La collection de pièces relatives à l’histoire de France, entreprise avec l’autorisation royale et les secours du budget, compte un volume de plus, le Polyptique, ou état des terres, des revenus et des serfs de l’abbaye de Saint-Germain-des-Prés, dressé par l’abbé Irminon, sous le règne de Charlemagne. On prendrait une fausse idée de cette publication par la première livraison, texte latin d’une volumineuse comptabilité qui, ramenant toujours et nécessairement une même formule, est d’une sécheresse à rebuter les plus courageux lecteurs. Attendons la seconde livraison, dite partie française, c’est-à-dire une suite de dissertations et de commentaires, dans laquelle l’éditeur, M. Guérard, saura exposer l’état des personnes et la loi des relations privées au viiie siècle, avec toute la sagacité dont il a déjà fait preuve.
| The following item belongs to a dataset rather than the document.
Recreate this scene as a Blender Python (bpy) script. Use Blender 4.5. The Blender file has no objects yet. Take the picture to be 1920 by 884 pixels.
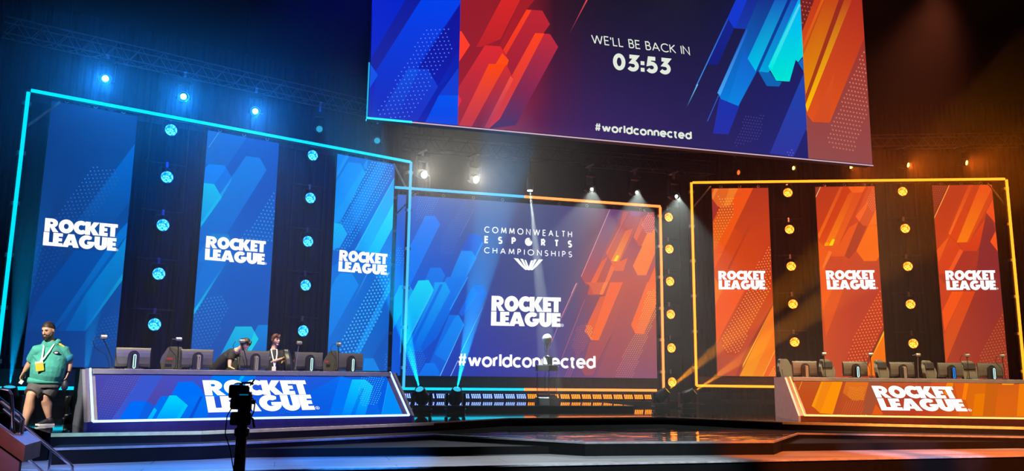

Ce qu’on demande avant tout aux écrivains qui ont eu part aux grands drames historiques, soit comme acteurs principaux, soit parmi les figurans, ce sont les indiscrétions piquantes, les rivalités de coulisses, le jeu secret des machines. À ce compte, le début des Mémoires de Lucien Bonaparte[1] causera quelque désappointement. S’ils rappellent le directoire et l’empire, c’est surtout par le style. Quant au fond, on signalerait difficilement jusqu’ici un trait caractéristique, une donnée nouvelle pouvant servir de correctif aux notions reçues ; et sans la signature

  1. Librairie de Charles Gosselin. — L’ouvrage aura cinq ou six volumes.